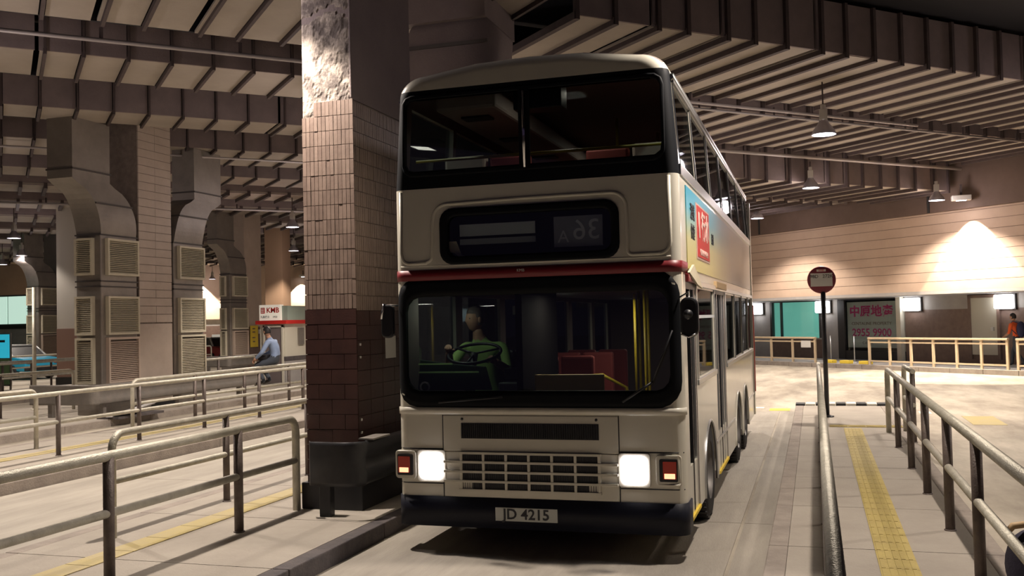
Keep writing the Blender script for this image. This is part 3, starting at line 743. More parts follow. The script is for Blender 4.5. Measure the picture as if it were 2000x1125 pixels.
# ================================================================== BUS
BX, Y0 = -2.33, 8.09
XR, XL = -1.045, -3.615
HW = 1.285
YB = 17.6
ZT = 4.36
bus = empty('double_decker_bus', (BX, 12.5, 0), 'cream double-decker bus with black window bands and a red waist stripe', 'bus')
def hw(z):
    if z < 3.24: return HW
    if z < 4.13: return HW - .055*(z-3.24)/.89
    return HW-.055
def frontY(x, z, r_=.10):
    d = hw(z) - abs(x-BX); y = Y0
    if d < r_: d = max(d, 0); y += r_ - math.sqrt(max(0, r_*r_-(r_-d)**2))
    if z > 4.13: y += .10*((z-4.13)/.24)**2
    return y
# --- body shell profile (XZ), closed loop
prof = [(-HW, .30), (-HW, 3.24), (-HW+.055, 4.08)]
rt = .25
for k in range(1, 8):
    q = PI/2*k/8; prof.append((-(HW-.055)+rt*(1-math.cos(q)), 4.08+(.20)*math.sin(q)))
prof.append((-HW+.055+rt, 4.28)); prof.append((-.5, 4.345)); prof.append((0, 4.36))
full = [(x, z) for x, z in prof] + [(-x, z) for x, z in prof[::-1][1:]]
def shell_bm(inset, y0, y1, fil):
    bm = bmesh.new(); rings = []
    cz = 2.3
    st = []
    nf = 6
    for k in range(nf+1):
        q = PI/2*k/nf; st.append((y0 + fil*(1-math.sin(q)), fil*(1-math.cos(q))))
    st = [(y0 + fil*(1-math.cos(PI/2*k/nf)), fil*(1-math.sin(PI/2*k/nf))) for k in range(nf+1)]
    st += [(y1-.06, 0), (y1, .05)]
    for (y, ins) in st:
        t = ins+inset; ring = []
        for (x, z) in full:
            X = x*(1-t/HW); Z = cz + (z-cz)*(1-t/2.06)
            ring.append(bm.verts.new((BX+X, y, Z)))
        rings.append(ring)
    n = len(full)
    for i in range(len(rings)-1):
        for k in range(n):
            f = bm.faces.new((rings[i][k], rings[i][(k+1) % n], rings[i+1][(k+1) % n], rings[i+1][k]))
    bm.faces.new(rings[0][::-1]); bm.faces.new(rings[-1])
    bmesh.ops.recalc_face_normals(bm, faces=bm.faces)
    return bm
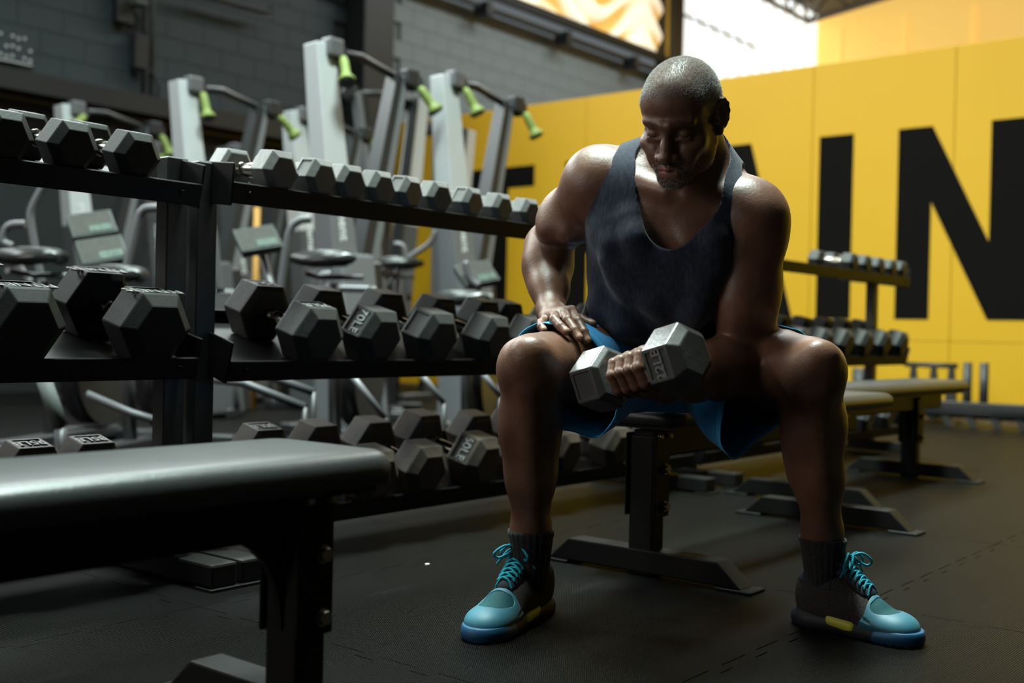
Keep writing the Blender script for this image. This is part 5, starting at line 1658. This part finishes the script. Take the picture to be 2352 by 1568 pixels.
strands(HEADV, HEADQ, scalp, 78000, 0.0034, 0.00052, (0.0, -0.9, 0.2), 'hair', MT['hair'], 1)
strands(HEADV, HEADQ, scalp, 4500, 0.0030, 0.00046, (0.0, -0.8, 0.2), 'dark_hair', MT['hair_dark'], 2)
strands(HEADV, HEADQ, beard, 2600, 0.0030, 0.00046, (0, -0.2, -0.9), 'beard', MT['hair'], 3)
strands(HEADV, HEADQ, beard, 4200, 0.0030, 0.0005, (0, -0.2, -0.9), 'dark_beard', MT['hair_dark'], 4)
def brow(Lc):
    x, y, z = Lc.T
    return np.clip(1.4 - np.sqrt(((np.abs(x) - 0.030) / 0.019) ** 2 + ((z - 0.0245 + 6 * (np.abs(x) - 0.03) ** 2) / 0.0045) ** 2), 0, 1) * (y < -0.05)
strands(HEADV, HEADQ, brow, 520, 0.0038, 0.00042, (0, 0.5, 0.6), 'eyebrow', MT['hair_dark'], 5)

pc = at_z(981, 1296, 0.002)
tag(MB().prism([(-0.006, -0.004, 0), (0.004, -0.006, 0), (0.007, 0.003, 0), (-0.002, 0.006, 0)], (0, 0, 0.004)).build('paper_scrap', MT['white_print']), 'tiny white scrap lying on the floor mat before the rack', 'litter').location = (pc.x, pc.y, 0.0)
# ------------------------------------------------------------------ the dumbbell in his hand
dl = Vector(dax); 
nf = -Vector(ef)                                                     # roughly: away from the knuckles
Zc = Vector(np.cross(dax, (0, 0, 1.0))).normalized(); Zu = dl.cross(Zc).normalized()
if Zu.z < 0: Zu = -Zu
roll_ = R(18)
zx = Zu * math.cos(roll_) + Zu.cross(-dl) * math.sin(roll_) * -1
ly = -dl; lz = zx.normalized(); lxx = ly.cross(lz).normalized()
Mh = Matrix((lxx, ly, lz)).transposed().to_4x4(); Mh.translation = Vector(DB_C)
Wd = Matrix.Rotation(PSI - math.pi / 2, 4, 'Z') @ Mh
sep_ = float(np.linalg.norm(DB_R - DB_L))
hw = 0.106
hd_ = dumbbell(hw, 0.082, sep_ - 0.082, 'iron_held', Wd.translation, Wd.to_euler(), 'grey hexagonal dumbbell held in the hand of the seated man', None,
         recess=(3, 5), text='22LB', tface=3, tflip=False, theads=(0,))
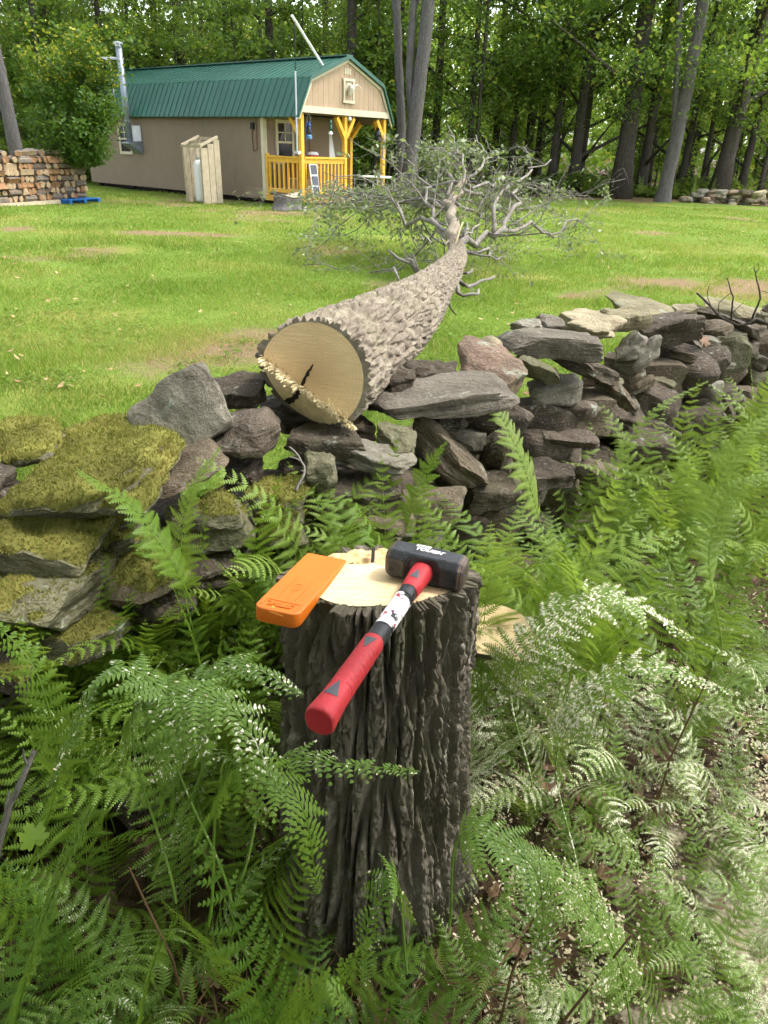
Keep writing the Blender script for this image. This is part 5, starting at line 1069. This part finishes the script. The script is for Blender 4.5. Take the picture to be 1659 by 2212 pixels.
# gambrel roof
OV = .12; GO = .10
def roofpts(): return [(-OV-.06, ZE-.10), (KN-.05, ZK+.03), (W_/2, ZR+.03), (W_-KN+.05, ZK+.03), (W_+OV+.06, ZE-.10)]
rp = roofpts()
for i in range(4):
    (x0, z0), (x1, z1) = rp[i], rp[i+1]; d = unit(np.array([x1-x0, 0, z1-z0])); nn = np.array([-d[2], 0, d[0]]);
    if i % 2 == 0 and i == 0: pass
    def slab(b, x0=x0, z0=z0, x1=x1, z1=z1, nn=nn):
        a0 = np.array([x0, -GO, z0]); a1 = np.array([x1, -GO, z1]); l_ = np.array([0, L_+2*GO, 0]); t_ = nn*.03
        b.hexa([a0, a1, a1+l_, a0+l_, a0+t_, a1+t_, a1+l_+t_, a0+l_+t_])
    e = cpart('roof_slope', slab, 'roof')
    if i < 2:
        nrib = 46
        for q in range(nrib):
            y = -GO+.04+(L_+2*GO-.08)*q/(nrib-1); a0 = np.array([x0, y, z0])+nn*.036-d*.012; a1 = np.array([x1, y, z1])+nn*.036+d*(.012 if i == 0 else -.03)
            b = MB(); b.beam(a0, a1, .035 if q % 1 == 0 else .02, .026, nn); O('roof_rib', b.mesh('roof_rib', M['roof']), e)
b = MB(); b.beam((W_/2, -GO-.02, ZR+.075), (W_/2, L_+GO+.02, ZR+.075), .26, .03); O('ridge_cap', b.mesh('ridge_cap', M['roof']), cabin)
for i in range(4):        # green rake trim and cream barge boards on the porch gable
    (x0, z0), (x1, z1) = rp[i], rp[i+1]
    cpart('rake_trim', lambda b: b.beam((x0, -GO-.012, z0+.02), (x1, -GO-.012, z1+.02), .03, .10, (0, 1, 0)) if False else b.hexa([(x0, -GO-.03, z0-.03), (x1, -GO-.03, z1-.03), (x1, -GO, z1-.03), (x0, -GO, z0-.03), (x0, -GO-.03, z0+.06), (x1, -GO-.03, z1+.06), (x1, -GO, z1+.06), (x0, -GO, z0+.06)]), 'roof')
    k = .075; cpart('barge_board', lambda b: b.hexa([(x0+(.10 if i == 0 else (-.10 if i == 3 else 0)), -.055, z0-.03-k*(1 if i in (1, 2) else 0)), (x1+(.08 if i == 0 else 0), -.055, z1-.04-k), (x1+(.08 if i == 0 else 0), -.02, z1-.04-k), (x0+(.10 if i == 0 else 0), -.02, z0-.03-k*(1 if i in (1, 2) else 0)), (x0, -.055, z0-.032), (x1, -.055, z1-.032), (x1, -.02, z1-.032), (x0, -.02, z0-.032)]), 'cream')
def roof_z(x): return float(np.interp(x, [p[0] for p in rp], [p[1] for p in rp]))
ZG = ZE+.17
npl = 17
for i in range(npl):
    xa_ = .03+(W_-.06)*i/npl; xb_ = .03+(W_-.06)*(i+1)/npl-.007; b = MB()
    za, zb2 = roof_z(xa_)-.05, roof_z(xb_)-.05; xm = W_/2
    b.hexa([(xa_, -.02, ZG), (xb_, -.02, ZG), (xb_, .02, ZG), (xa_, .02, ZG), (xa_, -.02, za), (xb_, -.02, zb2), (xb_, .02, zb2), (xa_, .02, za)]); O('gable_plank', b.mesh('gable_plank', M['tan_gable_lit']), cabin)
b = MB(); P_ = [(.03, ZG), (W_-.03, ZG)]+[(x, roof_z(x)-.06) for x in np.linspace(W_-.03, .03, 15)]; V = [(x, .025, z) for x, z in P_]; bm = bmesh.new(); bm.faces.new([bm.verts.new(v) for v in V]); me = bpy.data.meshes.new('gable_back'); bm.to_mesh(me); bm.free(); me.materials.append(M['tan']); O('gable_backing', me, cabin)
cpart('porch_beam', B((W_/2, -.035, ZE+.10), (W_+.02, .05, .15)), 'cream'); cpart('porch_ceiling', B((W_/2, PO/2+.02, ZE+.06), (W_-.06, PO-.02, .04)), 'tan')
for x in (0.06, W_-.06): cpart('side_beam', B((x, PO/2, ZE-.06), (.08, PO-.06, .16)), 'tan')
# little gable window with cream frame, louvre vent
gw = cpart('gable_window', B((W_/2+.04, -.035, ZE+.60), (.32, .02, .46)), 'tan_gable_lit')
for c, d in (((W_/2+.04, -.052, ZE+.86), (.46, .03, .06)), ((W_/2+.04, -.052, ZE+.35), (.46, .03, .07)), ((W_/2-.14, -.052, ZE+.605), (.06, .03, .45)), ((W_/2+.22, -.052, ZE+.605), (.06, .03, .45))): cpart('frame', B(c, d), 'cream', gw)
for s_ in (-1, 1): cpart('frame', lambda b: b.beam((W_/2+.04+s_*.05, -.05, ZE+.80), (W_/2+.04+s_*.14, -.05, ZE+.66), .03, .04, (0, 1, 0)), 'cream', gw)
for i in range(3): cpart('vent_slat', B((W_/2-.07+i*.09, -.027, ZR-.28), (.06, .012, .14)), 'cream')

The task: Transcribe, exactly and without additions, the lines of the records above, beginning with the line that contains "by 1568 pixels." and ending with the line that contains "0.6), 'eyebrow', MT['hair_dark'], 5)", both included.

Solution:
Keep writing the Blender script for this image. This is part 5, starting at line 1658. This part finishes the script. Take the picture to be 2352 by 1568 pixels.
strands(HEADV, HEADQ, scalp, 78000, 0.0034, 0.00052, (0.0, -0.9, 0.2), 'hair', MT['hair'], 1)
strands(HEADV, HEADQ, scalp, 4500, 0.0030, 0.00046, (0.0, -0.8, 0.2), 'dark_hair', MT['hair_dark'], 2)
strands(HEADV, HEADQ, beard, 2600, 0.0030, 0.00046, (0, -0.2, -0.9), 'beard', MT['hair'], 3)
strands(HEADV, HEADQ, beard, 4200, 0.0030, 0.0005, (0, -0.2, -0.9), 'dark_beard', MT['hair_dark'], 4)
def brow(Lc):
    x, y, z = Lc.T
    return np.clip(1.4 - np.sqrt(((np.abs(x) - 0.030) / 0.019) ** 2 + ((z - 0.0245 + 6 * (np.abs(x) - 0.03) ** 2) / 0.0045) ** 2), 0, 1) * (y < -0.05)
strands(HEADV, HEADQ, brow, 520, 0.0038, 0.00042, (0, 0.5, 0.6), 'eyebrow', MT['hair_dark'], 5)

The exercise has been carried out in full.